*Exercise goal*: Lines containing "group" are to be counted. Give the number and nothing more.

Scene modeling code data:
+ + + + + + +

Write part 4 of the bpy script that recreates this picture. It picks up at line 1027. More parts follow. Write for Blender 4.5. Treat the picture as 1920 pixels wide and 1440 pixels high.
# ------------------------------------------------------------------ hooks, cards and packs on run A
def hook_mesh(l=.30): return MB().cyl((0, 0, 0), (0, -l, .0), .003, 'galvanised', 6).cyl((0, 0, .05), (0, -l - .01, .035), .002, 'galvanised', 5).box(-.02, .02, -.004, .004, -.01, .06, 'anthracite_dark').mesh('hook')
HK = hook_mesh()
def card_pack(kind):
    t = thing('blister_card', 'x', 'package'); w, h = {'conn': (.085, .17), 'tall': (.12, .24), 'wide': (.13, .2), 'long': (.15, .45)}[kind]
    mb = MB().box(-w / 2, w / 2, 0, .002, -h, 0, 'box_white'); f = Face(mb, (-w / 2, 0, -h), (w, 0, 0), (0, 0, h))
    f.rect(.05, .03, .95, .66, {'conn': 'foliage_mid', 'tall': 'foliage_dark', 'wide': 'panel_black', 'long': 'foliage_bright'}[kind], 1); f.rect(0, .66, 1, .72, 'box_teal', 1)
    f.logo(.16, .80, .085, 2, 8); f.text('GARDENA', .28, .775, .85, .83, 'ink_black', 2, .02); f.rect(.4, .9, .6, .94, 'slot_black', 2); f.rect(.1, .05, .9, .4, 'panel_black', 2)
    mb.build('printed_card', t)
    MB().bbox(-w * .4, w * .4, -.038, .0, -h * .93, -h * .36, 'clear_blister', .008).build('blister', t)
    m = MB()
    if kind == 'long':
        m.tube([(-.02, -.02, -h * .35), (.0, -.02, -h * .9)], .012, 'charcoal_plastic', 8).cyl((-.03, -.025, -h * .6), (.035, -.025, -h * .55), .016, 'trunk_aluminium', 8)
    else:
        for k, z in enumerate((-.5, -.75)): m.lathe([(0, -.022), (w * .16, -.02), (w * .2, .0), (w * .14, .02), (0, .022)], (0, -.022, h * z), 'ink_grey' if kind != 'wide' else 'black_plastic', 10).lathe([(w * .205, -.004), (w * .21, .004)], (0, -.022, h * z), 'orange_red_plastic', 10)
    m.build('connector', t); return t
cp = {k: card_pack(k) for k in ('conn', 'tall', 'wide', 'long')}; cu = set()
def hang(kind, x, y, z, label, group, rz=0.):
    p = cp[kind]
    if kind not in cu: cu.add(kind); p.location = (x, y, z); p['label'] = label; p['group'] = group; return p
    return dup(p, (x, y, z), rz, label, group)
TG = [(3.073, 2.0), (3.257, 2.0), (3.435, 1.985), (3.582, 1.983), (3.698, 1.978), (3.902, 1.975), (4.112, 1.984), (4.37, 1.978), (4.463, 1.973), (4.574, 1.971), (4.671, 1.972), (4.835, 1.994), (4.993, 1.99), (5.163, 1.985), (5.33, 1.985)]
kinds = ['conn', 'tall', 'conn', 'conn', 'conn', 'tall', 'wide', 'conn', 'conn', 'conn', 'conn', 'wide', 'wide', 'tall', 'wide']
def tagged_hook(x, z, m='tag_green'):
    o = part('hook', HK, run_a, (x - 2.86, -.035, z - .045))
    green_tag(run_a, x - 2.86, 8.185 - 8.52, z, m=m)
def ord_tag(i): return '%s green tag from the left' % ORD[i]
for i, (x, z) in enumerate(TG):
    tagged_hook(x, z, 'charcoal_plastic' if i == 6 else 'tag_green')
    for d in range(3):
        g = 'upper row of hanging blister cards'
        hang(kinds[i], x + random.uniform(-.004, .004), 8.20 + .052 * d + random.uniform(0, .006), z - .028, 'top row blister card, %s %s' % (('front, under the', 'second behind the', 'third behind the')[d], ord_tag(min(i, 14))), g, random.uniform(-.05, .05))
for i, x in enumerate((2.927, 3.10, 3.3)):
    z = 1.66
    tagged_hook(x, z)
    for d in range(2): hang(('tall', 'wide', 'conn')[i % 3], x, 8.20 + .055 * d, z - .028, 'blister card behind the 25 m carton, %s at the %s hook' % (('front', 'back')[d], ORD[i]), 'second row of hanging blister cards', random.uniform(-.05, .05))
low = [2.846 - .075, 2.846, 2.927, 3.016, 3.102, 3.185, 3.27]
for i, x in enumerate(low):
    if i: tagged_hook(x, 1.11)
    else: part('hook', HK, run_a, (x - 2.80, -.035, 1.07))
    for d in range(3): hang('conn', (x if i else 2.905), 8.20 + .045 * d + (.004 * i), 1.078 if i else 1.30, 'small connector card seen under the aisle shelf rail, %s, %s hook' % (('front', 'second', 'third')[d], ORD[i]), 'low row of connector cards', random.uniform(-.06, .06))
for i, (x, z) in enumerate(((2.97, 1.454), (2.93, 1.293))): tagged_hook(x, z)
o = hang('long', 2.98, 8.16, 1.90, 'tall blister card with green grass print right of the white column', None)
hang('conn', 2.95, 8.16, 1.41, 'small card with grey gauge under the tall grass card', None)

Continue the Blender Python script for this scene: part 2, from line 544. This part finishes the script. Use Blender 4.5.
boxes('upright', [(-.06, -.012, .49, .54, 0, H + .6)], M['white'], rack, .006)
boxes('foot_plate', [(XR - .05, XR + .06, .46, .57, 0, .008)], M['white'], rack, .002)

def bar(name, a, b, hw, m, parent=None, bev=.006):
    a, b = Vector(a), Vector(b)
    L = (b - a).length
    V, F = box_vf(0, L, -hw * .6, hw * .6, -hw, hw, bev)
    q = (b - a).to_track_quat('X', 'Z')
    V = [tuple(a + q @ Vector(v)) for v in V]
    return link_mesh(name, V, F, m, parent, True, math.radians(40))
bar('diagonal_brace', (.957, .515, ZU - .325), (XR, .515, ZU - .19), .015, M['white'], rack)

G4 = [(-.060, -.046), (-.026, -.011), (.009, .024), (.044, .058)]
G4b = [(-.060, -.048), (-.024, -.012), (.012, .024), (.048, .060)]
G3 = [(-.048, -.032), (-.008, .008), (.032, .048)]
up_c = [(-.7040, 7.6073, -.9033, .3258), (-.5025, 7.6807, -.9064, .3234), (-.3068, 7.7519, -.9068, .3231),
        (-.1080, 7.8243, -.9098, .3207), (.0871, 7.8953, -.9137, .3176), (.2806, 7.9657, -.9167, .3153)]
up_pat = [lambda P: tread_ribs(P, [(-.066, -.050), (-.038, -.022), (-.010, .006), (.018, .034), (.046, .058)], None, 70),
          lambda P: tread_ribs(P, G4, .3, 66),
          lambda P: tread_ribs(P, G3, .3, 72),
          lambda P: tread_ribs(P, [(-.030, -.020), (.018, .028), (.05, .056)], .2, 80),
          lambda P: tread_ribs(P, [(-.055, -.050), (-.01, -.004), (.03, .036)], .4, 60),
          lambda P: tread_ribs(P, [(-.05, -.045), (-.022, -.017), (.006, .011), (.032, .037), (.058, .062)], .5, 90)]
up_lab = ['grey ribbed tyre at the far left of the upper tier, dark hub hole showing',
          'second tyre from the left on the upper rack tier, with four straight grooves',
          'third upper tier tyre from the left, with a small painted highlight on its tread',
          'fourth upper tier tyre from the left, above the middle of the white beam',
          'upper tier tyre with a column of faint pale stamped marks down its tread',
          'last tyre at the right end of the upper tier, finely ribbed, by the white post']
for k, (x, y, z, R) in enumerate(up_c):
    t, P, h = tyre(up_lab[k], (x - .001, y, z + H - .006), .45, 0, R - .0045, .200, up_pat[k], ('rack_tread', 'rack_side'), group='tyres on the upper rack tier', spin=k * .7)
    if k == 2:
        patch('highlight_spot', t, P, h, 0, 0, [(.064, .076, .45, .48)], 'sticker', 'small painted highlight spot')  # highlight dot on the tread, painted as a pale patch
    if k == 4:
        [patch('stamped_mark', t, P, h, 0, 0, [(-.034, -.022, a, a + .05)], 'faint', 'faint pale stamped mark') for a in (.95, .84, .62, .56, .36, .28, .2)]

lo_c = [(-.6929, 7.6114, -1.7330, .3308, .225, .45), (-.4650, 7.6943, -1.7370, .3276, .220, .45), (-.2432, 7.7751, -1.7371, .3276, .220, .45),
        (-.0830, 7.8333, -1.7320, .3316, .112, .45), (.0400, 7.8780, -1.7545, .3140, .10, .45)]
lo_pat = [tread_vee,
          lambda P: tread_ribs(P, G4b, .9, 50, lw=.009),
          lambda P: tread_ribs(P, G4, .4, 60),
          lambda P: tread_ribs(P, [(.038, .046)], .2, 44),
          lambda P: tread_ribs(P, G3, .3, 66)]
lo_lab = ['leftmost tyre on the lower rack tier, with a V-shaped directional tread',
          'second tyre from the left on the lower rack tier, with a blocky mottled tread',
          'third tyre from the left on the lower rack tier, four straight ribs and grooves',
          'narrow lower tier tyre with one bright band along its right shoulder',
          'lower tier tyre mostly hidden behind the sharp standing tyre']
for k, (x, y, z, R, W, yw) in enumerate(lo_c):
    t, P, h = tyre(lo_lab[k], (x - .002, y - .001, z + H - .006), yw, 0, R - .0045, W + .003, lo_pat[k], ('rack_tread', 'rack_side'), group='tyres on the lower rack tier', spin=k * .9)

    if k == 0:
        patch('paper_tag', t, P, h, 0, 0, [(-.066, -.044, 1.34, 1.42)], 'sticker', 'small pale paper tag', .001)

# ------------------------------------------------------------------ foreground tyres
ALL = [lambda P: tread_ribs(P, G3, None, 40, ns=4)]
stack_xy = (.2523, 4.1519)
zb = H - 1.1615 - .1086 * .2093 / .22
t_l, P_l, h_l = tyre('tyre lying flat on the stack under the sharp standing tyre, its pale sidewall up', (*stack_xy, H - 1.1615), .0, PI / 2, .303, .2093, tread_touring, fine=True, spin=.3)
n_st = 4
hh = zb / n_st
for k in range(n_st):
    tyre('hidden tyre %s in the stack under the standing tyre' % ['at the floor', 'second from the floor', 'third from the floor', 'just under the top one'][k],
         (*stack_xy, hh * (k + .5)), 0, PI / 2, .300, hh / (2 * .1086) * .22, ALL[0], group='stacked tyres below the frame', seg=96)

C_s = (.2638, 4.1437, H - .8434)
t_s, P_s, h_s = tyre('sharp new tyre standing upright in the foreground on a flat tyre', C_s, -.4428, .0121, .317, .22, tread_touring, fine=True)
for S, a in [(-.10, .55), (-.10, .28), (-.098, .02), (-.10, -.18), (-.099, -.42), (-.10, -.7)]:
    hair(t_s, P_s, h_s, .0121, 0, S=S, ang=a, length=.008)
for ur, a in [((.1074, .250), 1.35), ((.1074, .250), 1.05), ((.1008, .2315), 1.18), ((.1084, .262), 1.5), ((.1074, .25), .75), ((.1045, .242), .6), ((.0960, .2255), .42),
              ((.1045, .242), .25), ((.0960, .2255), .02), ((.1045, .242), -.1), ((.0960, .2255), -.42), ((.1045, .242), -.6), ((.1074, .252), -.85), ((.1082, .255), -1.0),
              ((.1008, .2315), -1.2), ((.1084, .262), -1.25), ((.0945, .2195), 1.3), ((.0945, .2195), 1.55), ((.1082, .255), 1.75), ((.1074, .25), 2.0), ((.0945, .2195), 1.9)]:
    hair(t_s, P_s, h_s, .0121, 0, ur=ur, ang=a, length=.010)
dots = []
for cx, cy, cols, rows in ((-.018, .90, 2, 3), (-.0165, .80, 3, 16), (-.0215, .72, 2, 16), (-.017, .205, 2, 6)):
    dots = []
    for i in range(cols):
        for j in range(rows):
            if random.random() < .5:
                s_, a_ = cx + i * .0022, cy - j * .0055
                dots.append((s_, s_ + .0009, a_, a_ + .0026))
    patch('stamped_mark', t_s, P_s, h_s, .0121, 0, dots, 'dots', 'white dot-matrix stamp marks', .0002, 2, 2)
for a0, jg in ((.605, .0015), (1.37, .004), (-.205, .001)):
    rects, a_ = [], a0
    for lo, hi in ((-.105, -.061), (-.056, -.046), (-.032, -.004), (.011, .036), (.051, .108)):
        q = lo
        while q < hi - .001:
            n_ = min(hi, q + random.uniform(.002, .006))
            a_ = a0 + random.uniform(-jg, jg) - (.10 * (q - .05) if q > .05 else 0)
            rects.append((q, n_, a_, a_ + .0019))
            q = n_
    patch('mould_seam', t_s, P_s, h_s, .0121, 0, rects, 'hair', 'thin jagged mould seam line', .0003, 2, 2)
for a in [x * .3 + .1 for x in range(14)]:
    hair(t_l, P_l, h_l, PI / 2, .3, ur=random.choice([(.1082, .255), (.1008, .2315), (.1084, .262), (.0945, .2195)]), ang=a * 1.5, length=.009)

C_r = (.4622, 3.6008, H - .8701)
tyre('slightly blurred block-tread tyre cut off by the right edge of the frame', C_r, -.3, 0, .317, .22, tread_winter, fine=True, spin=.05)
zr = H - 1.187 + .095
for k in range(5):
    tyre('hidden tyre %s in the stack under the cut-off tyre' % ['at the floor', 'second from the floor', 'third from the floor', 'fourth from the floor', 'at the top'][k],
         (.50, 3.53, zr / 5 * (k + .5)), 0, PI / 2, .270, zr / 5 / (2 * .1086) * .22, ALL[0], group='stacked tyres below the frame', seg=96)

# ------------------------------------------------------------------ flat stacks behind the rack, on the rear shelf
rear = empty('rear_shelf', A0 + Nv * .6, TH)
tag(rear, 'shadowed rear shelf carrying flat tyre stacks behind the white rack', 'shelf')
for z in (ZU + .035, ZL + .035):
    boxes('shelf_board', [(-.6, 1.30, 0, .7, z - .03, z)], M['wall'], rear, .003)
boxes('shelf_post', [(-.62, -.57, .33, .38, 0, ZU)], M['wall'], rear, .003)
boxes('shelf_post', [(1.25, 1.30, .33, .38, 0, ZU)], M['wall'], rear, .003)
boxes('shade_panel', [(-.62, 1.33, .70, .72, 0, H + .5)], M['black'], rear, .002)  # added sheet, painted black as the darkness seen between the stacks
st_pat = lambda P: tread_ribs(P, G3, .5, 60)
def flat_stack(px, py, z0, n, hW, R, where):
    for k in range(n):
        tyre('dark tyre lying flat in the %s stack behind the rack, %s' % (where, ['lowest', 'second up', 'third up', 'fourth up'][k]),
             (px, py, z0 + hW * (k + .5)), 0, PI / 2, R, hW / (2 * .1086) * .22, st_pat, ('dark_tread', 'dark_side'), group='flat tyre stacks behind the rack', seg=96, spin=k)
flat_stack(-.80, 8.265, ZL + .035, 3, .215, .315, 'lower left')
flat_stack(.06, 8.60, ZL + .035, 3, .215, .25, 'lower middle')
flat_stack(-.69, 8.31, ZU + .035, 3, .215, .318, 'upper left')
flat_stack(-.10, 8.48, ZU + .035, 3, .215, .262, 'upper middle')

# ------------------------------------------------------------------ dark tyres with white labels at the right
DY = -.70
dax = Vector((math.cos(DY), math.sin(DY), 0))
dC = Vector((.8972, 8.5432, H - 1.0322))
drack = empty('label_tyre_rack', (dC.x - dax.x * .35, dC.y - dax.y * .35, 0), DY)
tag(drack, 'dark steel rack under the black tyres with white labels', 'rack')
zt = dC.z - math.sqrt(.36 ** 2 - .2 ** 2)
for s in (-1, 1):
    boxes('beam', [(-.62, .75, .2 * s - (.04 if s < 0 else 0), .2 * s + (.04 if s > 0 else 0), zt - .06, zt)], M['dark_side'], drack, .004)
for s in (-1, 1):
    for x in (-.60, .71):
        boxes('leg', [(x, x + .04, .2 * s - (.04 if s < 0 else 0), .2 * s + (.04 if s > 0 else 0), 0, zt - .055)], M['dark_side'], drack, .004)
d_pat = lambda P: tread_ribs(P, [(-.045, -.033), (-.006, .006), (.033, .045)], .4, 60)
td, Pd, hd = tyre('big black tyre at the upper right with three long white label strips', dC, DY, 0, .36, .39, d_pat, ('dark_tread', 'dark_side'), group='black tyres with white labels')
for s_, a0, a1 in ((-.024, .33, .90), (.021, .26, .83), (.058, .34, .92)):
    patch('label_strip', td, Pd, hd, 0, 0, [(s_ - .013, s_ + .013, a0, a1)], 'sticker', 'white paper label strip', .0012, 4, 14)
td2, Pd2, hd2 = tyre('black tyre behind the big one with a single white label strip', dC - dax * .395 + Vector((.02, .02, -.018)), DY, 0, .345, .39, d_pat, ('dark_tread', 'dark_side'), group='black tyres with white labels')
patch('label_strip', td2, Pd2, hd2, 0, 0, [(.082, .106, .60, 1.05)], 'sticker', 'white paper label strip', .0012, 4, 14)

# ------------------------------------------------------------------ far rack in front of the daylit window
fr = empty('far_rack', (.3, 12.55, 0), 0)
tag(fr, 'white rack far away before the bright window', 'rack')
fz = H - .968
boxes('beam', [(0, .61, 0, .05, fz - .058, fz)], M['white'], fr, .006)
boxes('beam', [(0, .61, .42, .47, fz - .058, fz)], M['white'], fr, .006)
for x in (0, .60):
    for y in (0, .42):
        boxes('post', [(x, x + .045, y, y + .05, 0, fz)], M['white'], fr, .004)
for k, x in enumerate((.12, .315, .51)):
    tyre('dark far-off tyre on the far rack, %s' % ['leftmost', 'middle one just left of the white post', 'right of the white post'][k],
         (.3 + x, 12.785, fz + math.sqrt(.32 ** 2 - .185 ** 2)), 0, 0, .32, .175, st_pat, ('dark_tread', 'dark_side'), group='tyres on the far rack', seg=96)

+ + + + + + +

*Output of the exercise*: 11